President Obama used his weekly address to urge House Democrats to reconsider extending a worker assistant program, which they refused to do Friday in a surprise vote.
The president tried all week to rally his party around a trade package, which would have extended Trade Adjustment Assistance, a safety-net program for workers displaced by trade deals. But at the last minute, House Democratic Leader Nancy Pelosi opposed the bill, delivering a blow to one of Obama’s biggest agendas in his final term as president.
“Trade Adjustment Assistance provides vital support, like job-training and community college education, to tens of thousands of American workers each year who were hurt by past trade deals … the House of Representatives has chosen to let it expire in just a few months, leaving as many as 100,000 American workers on their own,” Obama said.
The measure was coupled with another one giving the president trade promotion authority, a controversial provision allowing Obama to negotiate trade deals that can’t be amended or filibustered by Congress. Republican leaders, who support trade promotion authority, or “Fast Track,” hoped to gain enough Democratic support for it by pairing it with the TAA extension.

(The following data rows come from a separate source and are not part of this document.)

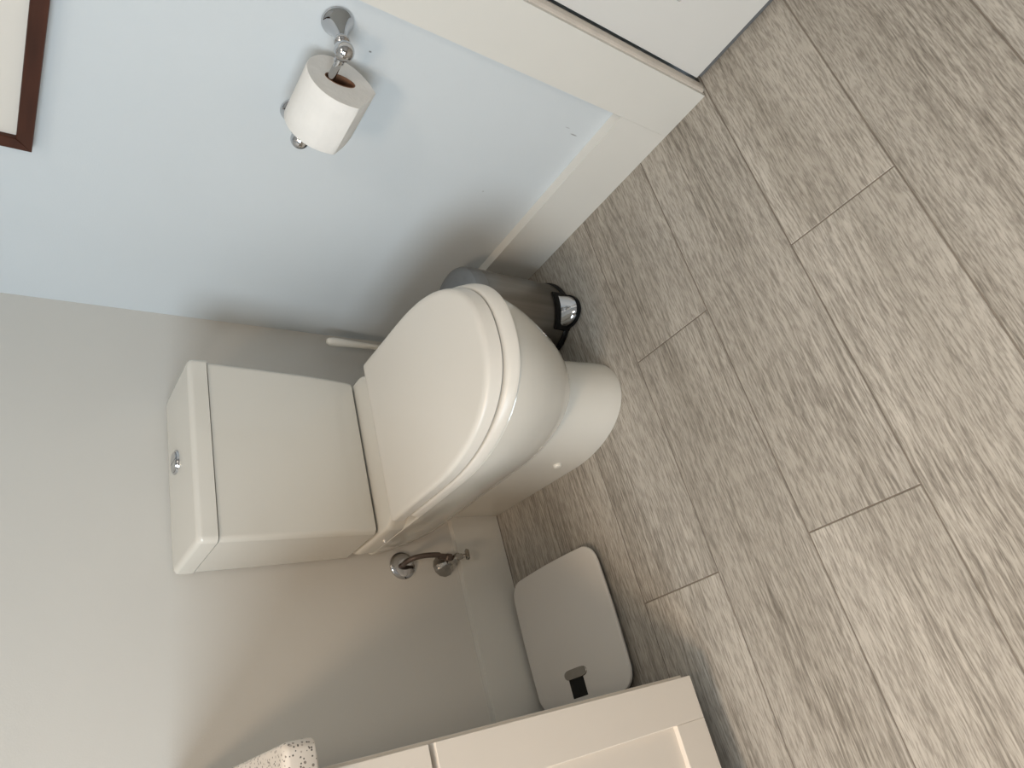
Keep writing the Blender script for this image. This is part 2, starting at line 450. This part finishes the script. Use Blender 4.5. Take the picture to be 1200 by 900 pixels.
# bowl with the shelf that carries the tank
bw = []
for z, w_, yf_, ya_ in ((0.168, 0.104, -0.556, -0.36), (0.170, 0.110, -0.568, -0.36), (0.174, 0.1150, -0.576, -0.365), (0.180, 0.1195, -0.583, -0.365), (0.19, 0.1250, -0.591, -0.37), (0.205, 0.1320, -0.602, -0.375), (0.225, 0.1405, -0.615, -0.38),
                       (0.25, 0.1495, -0.629, -0.385), (0.275, 0.1575, -0.643, -0.39), (0.30, 0.1650, -0.655, -0.40), (0.325, 0.1715, -0.665, -0.405), (0.35, 0.1765, -0.673, -0.41), (0.37, 0.1795, -0.678, -0.41), (0.3815, 0.181, -0.680, -0.41), (0.3845, 0.179, -0.678, -0.41)):
    bw.append(dshape(z, w_, yf_, ya_, 2.3, yb=-0.0176, wr=min(w_, 0.183) * 0.985, rc=0.01, cx=CX - 0.005))
bowl = loft('bowl', bw, 'ceramic', to, weighted=False)
# shelf under the tank: rounded front corners
loft('tank_shelf', [rrect(z, hw, yf_, -0.003, r_c, cx=CX - 0.002, seg=8) for z, hw, yf_, r_c in ((0.340, 0.170, -0.215, 0.045), (0.365, 0.180, -0.226, 0.045), (0.410, 0.1835, -0.2290, 0.045), (0.418, 0.1830, -0.2285, 0.0445), (0.4225, 0.1805, -0.226, 0.042), (0.4245, 0.176, -0.2215, 0.038))], 'ceramic', bowl)
# seat ring, dark strip painting the shade in the gap, and lid
st = []
for z, w_, yf_ in ((0.3855, 0.187, -0.684), (0.387, 0.189, -0.687), (0.392, 0.1895, -0.686), (0.401, 0.188, -0.679), (0.405, 0.186, -0.674), (0.4065, 0.183, -0.669)):
    st.append(dshape(z, w_, yf_, -0.405, 2.3, yb=-0.262, rc=0.008))
loft('seat', st, 'seat', to)
loft('gap_shade_strip', [dshape(z, 0.1795, -0.6585, -0.40, 2.3, yb=-0.262, rc=0.008) for z in (0.4055, 0.4105)], 'shadow_gap', to)
ld = []
for z, w_, yf_, yb_ in ((0.4098, 0.183, -0.664, -0.236), (0.411, 0.1855, -0.667, -0.234), (0.428, 0.1855, -0.658, -0.233), (0.4315, 0.1848, -0.655, -0.2335), (0.434, 0.1825, -0.6515, -0.2355), (0.4354, 0.179, -0.647, -0.2385), (0.4360, 0.173, -0.640, -0.244)):
    ld.append(dshape(z, w_, yf_, -0.40, 2.3, yb=yb_, rc=0.006))
loft('lid', ld, 'seat', to)
for s in (-1, 1):
    lathe('hinge', [(-0.02, 0.009), (0.02, 0.009)], (CX + s * 0.09, -0.246, 0.4005), (1, 0, 0), 'seat', to, 18)
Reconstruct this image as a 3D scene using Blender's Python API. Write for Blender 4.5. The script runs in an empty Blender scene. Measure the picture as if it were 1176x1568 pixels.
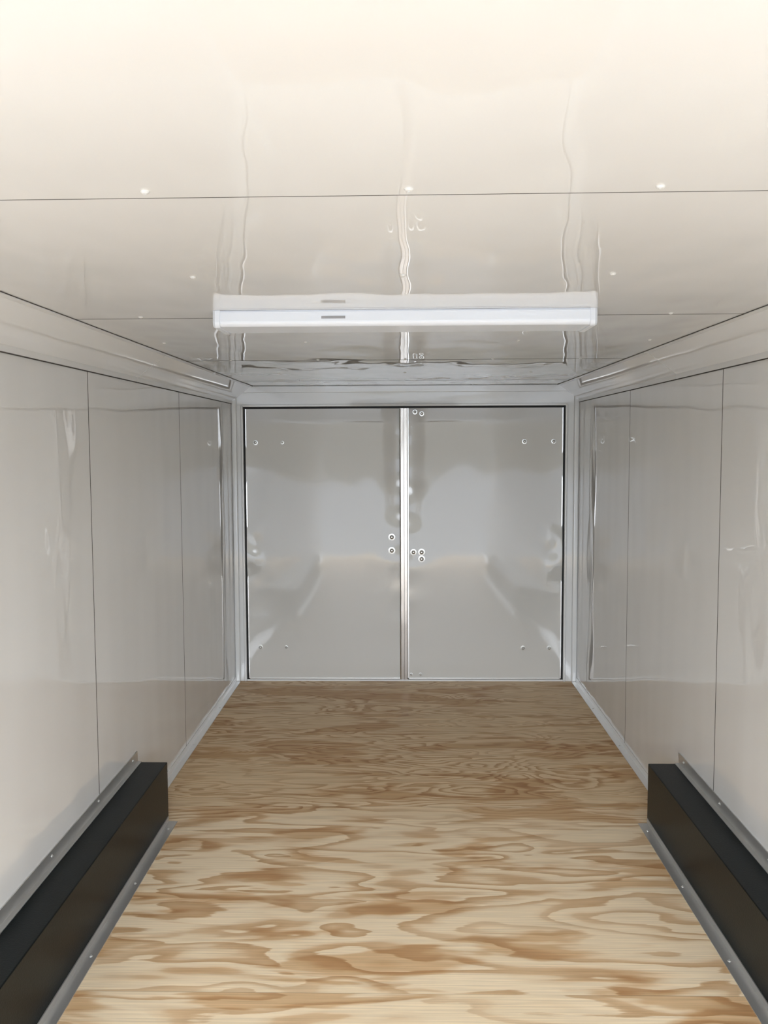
import bpy, bmesh, math, random
from mathutils import Matrix, Vector
random.seed(4)
S = bpy.context.scene
S.view_settings.view_transform = 'Standard'
HW = 1.015; ZC = 1.755; YB = 5.373; YO = -0.7
CX = 0.90; ZW = 1.667      # cove corner points

# ---------------------------------------------------------------- materials
def mat(name, col, rough=0.5, metal=0.0, bump=None, spec=0.5, ior=1.5, vary=0.0, fine=None, coat=0.0):
    m = bpy.data.materials.new(name); m.use_nodes = True
    nt = m.node_tree; b = nt.nodes['Principled BSDF']
    b.inputs['Base Color'].default_value = (*col, 1)
    b.inputs['Roughness'].default_value = rough
    b.inputs['Metallic'].default_value = metal
    b.inputs['IOR'].default_value = ior
    b.inputs['Specular IOR Level'].default_value = spec
    b.inputs['Coat Weight'].default_value = coat
    tc = nt.nodes.new('ShaderNodeTexCoord')
    last = None
    for sc, dist, st in (bump or []):
        mp = nt.nodes.new('ShaderNodeMapping'); mp.inputs['Scale'].default_value = sc
        nz = nt.nodes.new('ShaderNodeTexNoise'); nz.inputs['Scale'].default_value = 1
        nz.inputs['Detail'].default_value = 1.0
        bp = nt.nodes.new('ShaderNodeBump'); bp.inputs['Distance'].default_value = dist
        bp.inputs['Strength'].default_value = st
        nt.links.new(tc.outputs['Object'], mp.inputs[0]); nt.links.new(mp.outputs[0], nz.inputs['Vector'])
        nt.links.new(nz.outputs[0], bp.inputs['Height'])
        if last: nt.links.new(last.outputs[0], bp.inputs['Normal'])
        last = bp
    if last: nt.links.new(last.outputs[0], b.inputs['Normal'])
    if vary:
        nz = nt.nodes.new('ShaderNodeTexNoise'); nz.inputs['Scale'].default_value = 6
        nz.inputs['Detail'].default_value = 4
        mr = nt.nodes.new('ShaderNodeMapRange'); mr.inputs['To Min'].default_value = 1-vary; mr.inputs['To Max'].default_value = 1+vary
        mx = nt.nodes.new('ShaderNodeVectorMath'); mx.operation = 'SCALE'
        mx.inputs[0].default_value = col
        nt.links.new(tc.outputs['Object'], nz.inputs['Vector']); nt.links.new(nz.outputs[0], mr.inputs[0])
        nt.links.new(mr.outputs[0], mx.inputs['Scale']); nt.links.new(mx.outputs[0], b.inputs['Base Color'])
    return m

WHITE = (0.768, 0.768, 0.757)
M_wall = mat('glossy_white_wall_sheet', WHITE, 0.008, spec=1.0, bump=[((1.2, 1.0, 1.6), 0.009, 0.9), ((4, 4, 1.6), 0.005, 1.0)])
M_ceil = mat('glossy_white_ceiling_sheet', WHITE, 0.008, spec=1.0, bump=[((2.2, 1.5, 1), 0.009, 0.9), ((7, 3, 4), 0.0026, 1.0)])
M_cove = mat('white_cove_trim', WHITE, 0.03, spec=0.6, bump=[((3, 1.5, 3), 0.002, 0.4)])
M_frame = mat('white_painted_frame', (0.80, 0.81, 0.805), 0.06, spec=0.9)
M_door = mat('grey_white_door_skin', (0.68, 0.67, 0.635), 0.045, spec=0.6, bump=[((3, 3, 2.0), 0.004, 0.8)])
M_back = mat('dark_seam_backing', (0.07, 0.066, 0.06), 0.8, spec=0.1)
M_alu = mat('brushed_aluminium', (0.86, 0.86, 0.86), 0.28, 0.8, bump=[((90, 6, 90), 0.0004, 0.3)])
M_alud = mat('dull_aluminium_angle', (0.58, 0.575, 0.56), 0.36, 0.75, vary=0.12)
M_steel = mat('stainless_strip', (0.46, 0.435, 0.41), 0.26, 1.0, bump=[((20, 20, 4), 0.006, 0.9)])
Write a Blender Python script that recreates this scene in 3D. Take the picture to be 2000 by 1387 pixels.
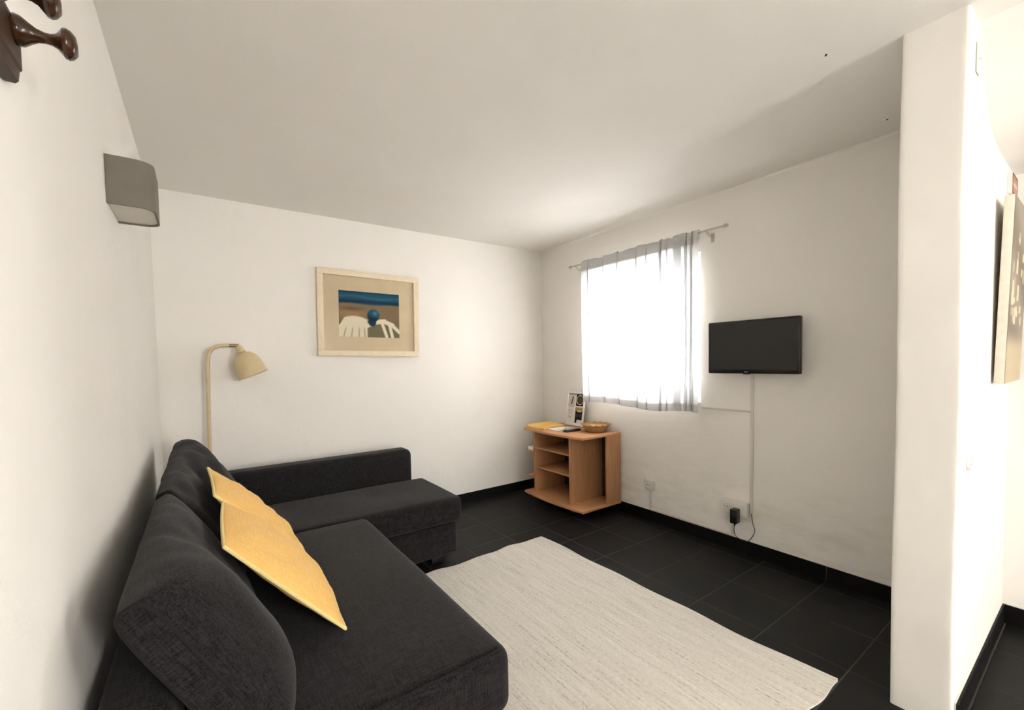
import bpy, bmesh, math, random
import numpy as np
from mathutils import Vector, Matrix

random.seed(7)
scene = bpy.context.scene
for o in list(bpy.data.objects):
    bpy.data.objects.remove(o)
COL = scene.collection

# ------------------------------------------------------------------ camera
XR, YB, XL, H = 2.944, 3.571, -0.228, 2.467      # right wall, back wall, left wall, ceiling
XP, YP1, YP2 = 2.086, 0.31, 0.481                # partition wall: end face, near face, far face
XE, YR = 3.17, -3.1                              # end wall of the entrance side, rear wall
F_PX, YAW, PITCH, ROLL, CY = 847.22, 0.6198, -0.0427, -0.0189, 741.8
cam = bpy.data.cameras.new('camera')
cam.sensor_fit = 'HORIZONTAL'
cam.sensor_width = 36.0
cam.lens = 36.0 * F_PX / 2000.0
cam.shift_y = (CY - 693.5) / 2000.0
cam.clip_start = 0.02
cam_o = bpy.data.objects.new('camera', cam)
COL.objects.link(cam_o)
fw = Vector((math.sin(YAW) * math.cos(PITCH), math.cos(YAW) * math.cos(PITCH), math.sin(PITCH)))
rt = Vector((math.cos(YAW), -math.sin(YAW), 0))
up = rt.cross(fw)
rt2 = rt * math.cos(ROLL) + up * math.sin(ROLL)
up2 = -rt * math.sin(ROLL) + up * math.cos(ROLL)
M = Matrix((rt2, up2, -fw)).transposed().to_4x4()
M.translation = (0, 0, 1.33)
cam_o.matrix_world = M
scene.camera = cam_o

# ------------------------------------------------------------------ light
world = bpy.data.worlds.new('sky')
scene.world = world
world.use_nodes = True
bg = world.node_tree.nodes['Background']
bg.inputs['Color'].default_value = (1.0, 0.97, 0.93, 1)
bg.inputs['Strength'].default_value = 22.0

def portal(name, loc, rot, sx, sy):
    l = bpy.data.lights.new(name, 'AREA')
    l.shape = 'RECTANGLE'
    l.size, l.size_y = sx, sy
    l.cycles.is_portal = True
    o = bpy.data.objects.new(name, l)
    o.location, o.rotation_euler = loc, rot
    COL.objects.link(o)

WY0, WY1, WZ0, WZ1 = 1.765, 2.87, 1.0, 2.09       # window opening in the right wall
RY0, RY1, RZ1 = -2.85, -1.8, 2.2                  # glazed door opening in the end wall, behind and right of the viewer
QX0, QX1, QZ0, QZ1 = 1.2, 1.95, 0.9, 2.15         # unseen opening added in the rear wall for fill daylight
portal('rear_fill_daylight', ((QX0 + QX1) / 2, YR - 0.22, (QZ0 + QZ1) / 2), (math.radians(90), 0, 0), QX1 - QX0, QZ1 - QZ0)
portal('window_daylight', (XR + 0.26, (WY0 + WY1) / 2, (WZ0 + WZ1) / 2), (0, math.radians(90), 0), WZ1 - WZ0, WY1 - WY0)
portal('door_daylight', (XE + 0.22, (RY0 + RY1) / 2, RZ1 / 2), (0, math.radians(90), 0), RZ1, RY1 - RY0)

vs = scene.view_settings
vs.view_transform = 'Standard'
vs.look = 'None'
vs.exposure = 1.0
vs.gamma = 1.0
vs.use_curve_mapping = False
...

That provision got a majority vote — but under House rules it could only succeed if the TAA measure had passed as well. The twin measures aren’t dead, as the House intends to hold a second vote next week, but the Friday vote does bode poorly for Obama’s trade aspirations.
Congress should do the “right thing” and pass the trade package, Obama said in his address.
“If I did not think that smart new trade deals were the right thing to do for working families, I wouldn’t be fighting for it,” he said.